Cathedral of the Sacred Heart – Winona, MN

Date of Review: I attended the Christmas Eve Mass at 515pm.

Architecture: Gothic revival style Cathedral built after two parishes (St. Thomas and St. Joseph) merged, and the then facilities were not considered sufficient to remain as Cathedral of the growing diocese. Fundraising for the new cathedral started in 1944, and it was completed in 1952.

Celebrant(s): There was one priest (I did not catch his name), and the homily was unremarkable.

Congregation: Very sparse attendance for a Christmas Eve Mass which should be full of families and children – social distancing was very easy here.

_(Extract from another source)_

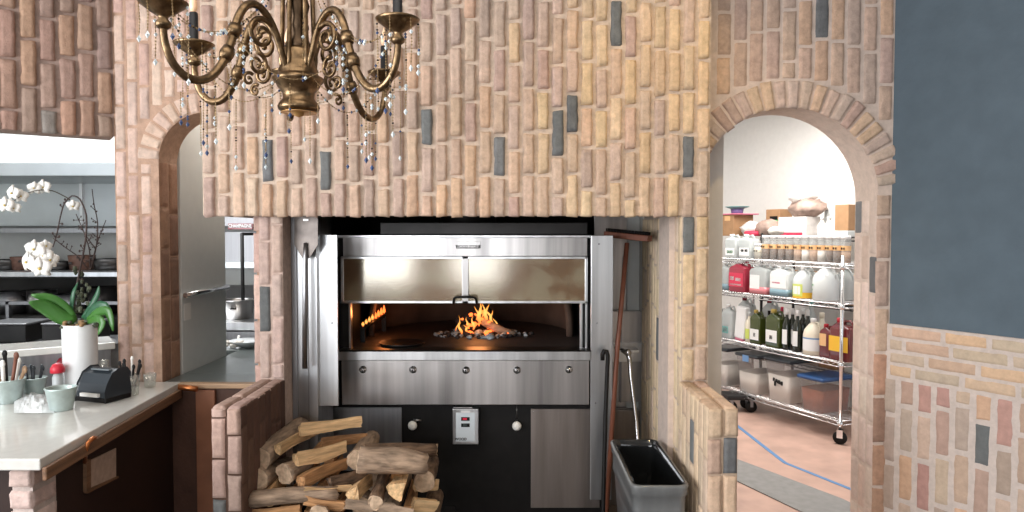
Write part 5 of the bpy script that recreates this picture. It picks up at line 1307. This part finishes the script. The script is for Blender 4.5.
m_ = MB(); p = onb(754, .53)+V(0, 0, .0); m_.X = mt(p); m_.lathe([(.085, 0), (.09, .035), (.08, .045), (.02, .05)], (0, 0, 0), 'redl', 20); tag(m_.build('red_pan'), 'round shallow red pan on the back rack in front of the white bag', 'pan')
bbox_('white_carton', 801, .31, .17, .22, 'bagwhite', 'white carton with a red stripe under the large brown bag', 'box', [('redl', -.44, .38, .0, .2)], part='stripe')
bag(807, .36, .17, .24, 'bagtan', 'large brown plastic bag on top of the red-striped white carton', z=.16, seed=4)
bag(802, .26, .12, .2, 'bagwhite', 'white bag heaped on top of the large brown bag', z=.29, seed=5)
for i, x in enumerate((822, 829, 836)):
    p = onb(x, .56); j = thing('squeeze_jug', ('left one of three pale pink bottles beside the white carton', 'middle one of three pale pink bottles beside the white carton', 'right one of three pale pink bottles beside the white carton')[i], 'bottle', p, rz=RA)
    m_ = MB(); m_.lathe([(.036, 0), (.038, .01), (.038, .09), (.014, .13), (.012, .145)], (0, 0, 0), 'bagwhite', 16); m_.build('bottle_body', j); m_ = MB(); m_.lathe([(.016, .145), (.016, .165)], (0, 0, 0), 'white', 12); m_.build('cap', j)
bbox_('white_box', 839, .17, .26, .16, 'hdpe', 'plain white box behind the pale pink bottles', 'box', t=.78)
bbox_('brown_box', 850, .13, .21, .2, 'cardboard', 'brown cardboard box at the right end of the back rack', 'box', z=.05, t=.60)
bbox_('flat_box', 850, .14, .048, .22, 'hdpe', 'flat white box under the right-hand brown cardboard box', 'box', t=.60)
# lower levels of the back rack: white sacks as background
for z_, n_ in ((.407, 3), (.957, 3)):
    for i in range(n_):
        p = rk(.22+.42*i, .70, z_); m_ = MB(); m_.X = mt(p); m_.box((-.17, -.16, 0), (.17, .16, .24), 'cardboard' if (i+int(z_*10)) % 2 else 'panel_white')
        tag(m_.build('storage_carton', bev=.008), ('left', 'centre', 'right')[i]+(' carton on the lowest' if z_ < .5 else ' carton on the middle')+' level of the back rack behind the jugs', 'box')
# black dolly on floor by the rack's left end
p = onz(741, 411, 0); dl = thing('floor_dolly', 'low black dolly with rubber wheels on the floor at the left of the rack', 'dolly', p)
m_ = MB(); m_.box((-.14, -.08, .11), (.10, .12, .15), 'blackm'); m_.build('deck', dl, bev=.01)
for x, y in ((-.10, -.05), (.07, -.05), (.07, .09), (-.10, .09)):
    m_ = MB(); m_.X = Matrix.Translation((x, y, .05)) @ Matrix.Rotation(PI/2, 4, 'X'); m_.lathe([(.015, -.018), (.046, -.016), (.05, 0), (.046, .016), (.015, .018)], (0, 0, 0), 'black', 16); m_.X = Matrix.Translation((x, y, .05)); m_.box((-.012, -.02, .0), (.012, .02, .065), 'steel_d'); m_.build('wheel', dl)

# ------------------------------------------------------------ chandelier
CC = V(-.59, 1.95, 0)
ch = wthing('chandelier', 'antique brass chandelier with scrolled arms and strings of beads', 'chandelier', (CC.x, CC.y, 1.9))
def cz(y): return zat(y, CC.y)
px = CC.y/F
m_ = MB()
m_.lathe([(.048, cz(111.5)), (.055, cz(110)), (.057, cz(107)), (.051, cz(103)), (.042, cz(99)), (.044, cz(93)), (.055, cz(88)), (.061, cz(84)), (.068, cz(81)), (.069, cz(78.5)), (.058, cz(76)), (.052, cz(74)), (.054, cz(71)), (.047, cz(66)), (.044, cz(60)), (.046, cz(52)), (.036, cz(48))], (CC.x, CC.y, 0), 'brass', 32)
bell = wpart(m_, 'bell', ch); bell['label'] = 'turned brass bell with a gilded mouth'
m_ = MB(); m_.lathe([(.047, cz(111.5)+.004), (.049, cz(111.5)+.002), (.044, cz(111.5)+.003), (.016, cz(111.5)+.003), (.012, cz(111.5)-.006), (.001, cz(111.5)-.010)], (CC.x, CC.y, -.006), 'gold_in', 24, cap=False); wpart(m_, 'gilded_mouth', bell)
m_ = MB(); m_.lathe([(.030, cz(56)), (.034, cz(44)), (.022, cz(36)), (.030, cz(28)), (.024, cz(18)), (.032, cz(6)), (.020, cz(-8)), (.028, cz(-25)), (.015, cz(-40)), (.022, cz(-60)), (.010, cz(-70)), (.010, CEIL-.04)], (CC.x, CC.y, 0), 'brass_d', 24)
wpart(m_, 'stem', ch)
m_ = MB(); m_.lathe([(.02, CEIL-.06), (.07, CEIL-.03), (.075, CEIL-.001)], (CC.x, CC.y, 0), 'brass_d', 24); wpart(m_, 'ceiling_rose', ch)
for i in range(6):
    a = i*PI/3+.25; m_ = MB(); r_ = .046
    pts = [(CC.x+r_*math.cos(a)*q, CC.y+r_*math.sin(a)*q, z) for q, z in ((.85, cz(76)), (.98, cz(60)), (.9, cz(30)), (.85, cz(0)), (.95, cz(-25)), (.4, cz(-55)))]
    m_.tube(pts, [.009, .0075, .0065, .0065, .007, .006], 'brass', 8); wpart(m_, 'upright_rod', ch)
def smooth(P, it=2):
    P = [Vector(p) for p in P]
    for _ in range(it):
        Q = [P[0]]
        for a, b in zip(P, P[1:]): Q += [a*.75+b*.25, a*.25+b*.75]
        Q.append(P[-1]); P = Q
    return P
def arm(ang, Rr=.372):
    ca, sa = math.cos(ang), math.sin(ang)
    W = lambda r, z, o=0: V(CC.x+ca*r*Rr/.372-sa*o, CC.y+sa*r*Rr/.372+ca*o, z)
    m_ = MB()
    prof = [(.035, 1.985), (.055, 2.03), (.075, 2.09), (.115, 2.135), (.155, 2.135), (.185, 2.09), (.20, 2.03), (.225, 1.965), (.265, 1.915), (.315, 1.905), (.355, 1.935), (.372, 1.985), (.372, 2.02)]
    P = smooth([W(r, z) for r, z in prof]); n = len(P)
    m_.tube(P, [.0078+.0028*math.sin(i/n*PI) for i in range(n)], 'brass', 10)
    # collars with leaf carving
    for t in (.46, .53): q = P[int(t*n)]; q2 = P[int(t*n)+2]; m_.tube([q, q.lerp(q2, .5), q2], [.015, .018, .014], 'brass', 12)
    am = wpart(m_, 'arm', ch)
    m_ = MB()
    def spiral(c, r0, turns, st, sgn, rad):
        pts = []; N_ = int(22*turns)
        for i in range(N_+1):
            t = i/N_; rr_ = r0*(1-t*.78); a = st+sgn*t*turns*2*PI; pts.append(W(c[0]+rr_*math.cos(a), c[1]+rr_*math.sin(a)))
        m_.tube(pts, [rad*(1-.45*i/N_) for i in range(N_+1)], 'brass', 7); m_.ball(pts[-1], rad*1.1, 'brass', 8)
    spiral((.115, 2.065), .042, 1.5, PI*.75, -1, .0075)
    spiral((.13, 1.985), .030, 1.4, PI*.5, 1, .006)
    spiral((.155, 1.94), .018, 1.1, PI*.7, -1, .005)
    wpart(m_, 'scroll', am)
    # cup
    m_ = MB(); c_ = W(.372, 0)
    m_.lathe([(.006, 2.005), (.016, 2.012), (.018, 2.020), (.010, 2.030), (.012, 2.036), (.026, 2.044), (.050, 2.062), (.054, 2.068), (.051, 2.070), (.024, 2.055), (.010, 2.052)], c_, 'brass', 26)
    cu = wpart(m_, 'drip_cup', ch)
    m_ = MB(); m_.lathe([(.014, 2.054), (.016, 2.066), (.012, 2.07), (.0115, 2.15), (.009, 2.153)], c_, 'wax', 16); wpart(m_, 'candle_sleeve', cu)
    m_ = MB(); m_.lathe([(.006, 2.152), (.011, 2.168), (.009, 2.185), (.003, 2.205), (.0005, 2.215)], c_, 'bulb', 12); wpart(m_, 'flame_bulb', cu)
    return c_
angs = [math.radians(a) for a in (-36, 63, 112, 181, -119)]
cups = [arm(a, q) for a, q in zip(angs, (.385, .385, .36, .285, .405))]
def strand(P, step, nm='bead_strand', rich=.25, seed=0, end=True):
    rr_ = random.Random(seed); m_ = MB()
    L = 0
    for a, b in zip(P, P[1:]):
        n = max(1, int((b-a).length/step))
        for i in range(n):
            p = a.lerp(b, i/n); u = rr_.random()
            if u < rich*.35: m_.octa(p, .0050, 'crystal', 1.2)
            elif u < rich*.6: m_.octa(p, .0042, 'bluecrystal', 1.2)
            elif u < rich: m_.octa(p, .0034, 'darkbead')
            else: m_.octa(p, .0026, 'beadmetal')
    m_.tube(P, .0007, 'beadmetal', 4)
    if end: m_.octa(P[-1]-V(0, 0, .008), .0055, 'crystal' if rr_.random() < .6 else 'bluecrystal', 1.6)
    wpart(m_, nm, ch)
def cat(a, b, sag, n=14): return [a.lerp(b, i/n)-V(0, 0, sag*4*(i/n)*(1-i/n)) for i in range(n+1)]
rs = random.Random(21)
sd = 0
for c_, a in zip(cups, angs):
    cc = V(c_.x, c_.y, 2.06)
    for j in range(6):
        b = j*PI/3+.3; p = cc+V(.05*math.cos(b), .05*math.sin(b), 0); ln = rs.choice([.07, .11, .16, .2, .26]); sd += 1
        strand([p, p+V(.002, 0, -ln*.5), p+V(0, 0, -ln)], .007, seed=sd, rich=.16)
    # swag to the bell
    sd += 1; strand(cat(cc+V(0, 0, 0), V(CC.x, CC.y, cz(80))+V(math.cos(a)*.06, math.sin(a)*.06, 0), .10), .008, seed=sd, end=False)
    sd += 1; strand(cat(cc+V(0, 0, .02), V(CC.x, CC.y, cz(-30))+V(math.cos(a)*.05, math.sin(a)*.05, 0), .13), .008, seed=sd, end=False, rich=.3)
    q = V(CC.x+math.cos(a)*.135, CC.y+math.sin(a)*.135, 2.13); sd += 1
    strand(cat(q, cc, .06), .008, seed=sd, end=False, rich=.4)
    for j in range(3): sd += 1; w_ = q+V(math.cos(a)*.025*j, math.sin(a)*.025*j, 0); strand([w_, w_-V(0, 0, .06+.07*j)], .008, seed=sd, rich=.4)
    sd += 1; w_ = V(CC.x+math.cos(a)*.27, CC.y+math.sin(a)*.27, 1.91); strand([w_, w_-V(0, 0, rs.uniform(.1, .17))], .007, seed=sd, rich=.15)
    sd += 1; w_ = V(CC.x+math.cos(a+.25)*.30, CC.y+math.sin(a+.25)*.30, 1.92); strand([w_, w_-V(0, 0, rs.uniform(.06, .16))], .007, seed=sd, rich=.15)
for i in range(5):
    a, b = angs[i], angs[(i+1) % 5]; p = V(CC.x+math.cos(a)*.2, CC.y+math.sin(a)*.2, 2.03); q = V(CC.x+math.cos(b)*.2, CC.y+math.sin(b)*.2, 2.03)
    sd += 1; strand(cat(p, q, .09), .008, seed=sd, end=False, rich=.2)
for (x, y0, y1) in ((290, 84, 112), (318, 84, 118), (303, 20, 76), (310, 112, 158), (289, 100, 128), (266, 100, 152), (236, 100, 165), (207, 110, 150), (372, 100, 165), (366, 96, 140)):
    sd += 1; a_ = at(x, y0, CC.y-.07); strand([a_, at(x, (y0+y1)/2, CC.y-.07), at(x, y1, CC.y-.07)], .007, seed=sd, rich=.14)

# ------------------------------------------------------------ lights
def area(name, loc, rot, sx, sy, e, col=(1, 1, 1)):
    l = bpy.data.lights.new(name, 'AREA'); l.shape = 'RECTANGLE'; l.size = sx; l.size_y = sy; l.energy = e; l.color = col
    o = bpy.data.objects.new(name, l); COL.objects.link(o); o.location = loc; o.rotation_euler = rot; return o
for (a, b), e in zip(wins, (75, 30, 8)): area('window_daylight', ((a+b)/2, -3.9, 1.7), (PI/2, 0, 0), b-a-.1, 1.9, e, (.95, .97, 1))
area('side_window_daylight', (-3.42, -.5, 1.85), (0, -PI/2, 0), 1.8, 3.6, 235, (.96, .97, 1))
area('warm_ceiling_fill', (-.3, .9, 3.0), (math.radians(0), 0, 0), 2.5, 1.2, 20, (1, .93, .84))  # added warm fill for the room; no fixture modelled
area('storeroom_panel', (1.9, 5.2, 2.70), (0, 0, 0), 1.2, 1.6, 92, (1, .96, .91))
area('kitchen_panel', (-3.0, 4.2, 2.70), (0, 0, 0), 1.8, .8, 80, (.95, .98, 1))
area('alcove_fill', (-1.36, 3.7, 2.5), (0, 0, 0), .2, .5, 9, (1, 1, .98))  # added fill that brightens the partition; no lamp stands there
area('kitchen_panel_small', (-1.85, 4.3, 2.70), (0, 0, 0), .3, .6, 4, (1, 1, 1))
def spot(name, loc, tgt, e, ang, col, r=.05):
    l = bpy.data.lights.new(name, 'SPOT'); l.energy = e; l.spot_size = ang; l.spot_blend = .8; l.color = col; l.shadow_soft_size = r
    o = bpy.data.objects.new(name, l); COL.objects.link(o); o.location = loc; o.rotation_euler = (Vector(tgt)-Vector(loc)).to_track_quat('-Z', 'Y').to_euler(); return o
spot('warm_downlight', (.75, 1.9, 2.98), (.62, 3.0, 1.6), 32, math.radians(80), (1, .72, .36))
l = bpy.data.lights.new('fire_glow', 'POINT'); l.energy = 1.2; l.color = (1, .36, .12); l.shadow_soft_size = .06
o = bpy.data.objects.new('fire_glow', l); COL.objects.link(o); o.location = (fc_.x, 3.93, HZ+.13)
l = bpy.data.lights.new('burner_glow', 'POINT'); l.energy = .5; l.color = (1, .30, .08); l.shadow_soft_size = .03
o = bpy.data.objects.new('burner_glow', l); COL.objects.link(o); o.location = (b0.lerp(b1, .5)+V(.06, 0, .03))

w = bpy.data.worlds.new('World'); scn.world = w; w.use_nodes = True
bg = w.node_tree.nodes['Background']; bg.inputs[0].default_value = (.86, .93, 1, 1); bg.inputs[1].default_value = 1.6

cam = bpy.data.cameras.new('Camera'); co = bpy.data.objects.new('Camera', cam); COL.objects.link(co)
cam.sensor_width = 36; cam.lens = F/1024*36; co.location = (0, 0, CZ); co.rotation_euler = (PI/2-TH, 0, 0); cam.clip_start = .02
scn.camera = co
scn.view_settings.view_transform = 'Standard'; scn.view_settings.look = 'None'; scn.view_settings.gamma = 1
scn.view_settings.use_curve_mapping = False; scn.view_settings.exposure = 0.0
scn.cycles.use_denoising = True; scn.cycles.max_bounces = 8; scn.cycles.transparent_max_bounces = 24; scn.cycles.sample_clamp_indirect = 6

Decor: While the exterior of this church was better than many 1940s-1950s designs, the interior has the drawback of traditional church design, that the back of the congregation is far away from the sanctuary, and the drawback of newer Church design, which made it feel not very ornate. The half arches to decorate the transition from the walls to the roof, and some stained glass windows, were the only redeeming factors. The pews also seemed to be very heavily angled inward which might be good in the first few rows, but led to turned heads in beyond that.

Location: Located near the center of Winona, which is a small city of just under 30,000. There weren’t any great views of the Mississippi River that flows past the city or the surrounding bluffs, which was a little disappointing.

Musicians: Two singers and an organist. The singers were above average.

Volunteers: There were a couple ushers, but that was it.

Overall: The architecture of the church is good for its era, and the musicians were above average. Everything else seems to be a missed opportunity – the interior decor is lacking, and both the celebrant and congregation were unremarkable. Since it is only about 40 minutes away from the Cathedral of St. Joseph the Workman in La Crosse, WI, it’s only worth trip on the way if you’re headed to see that better of the two in this part of the Mississippi River Valley.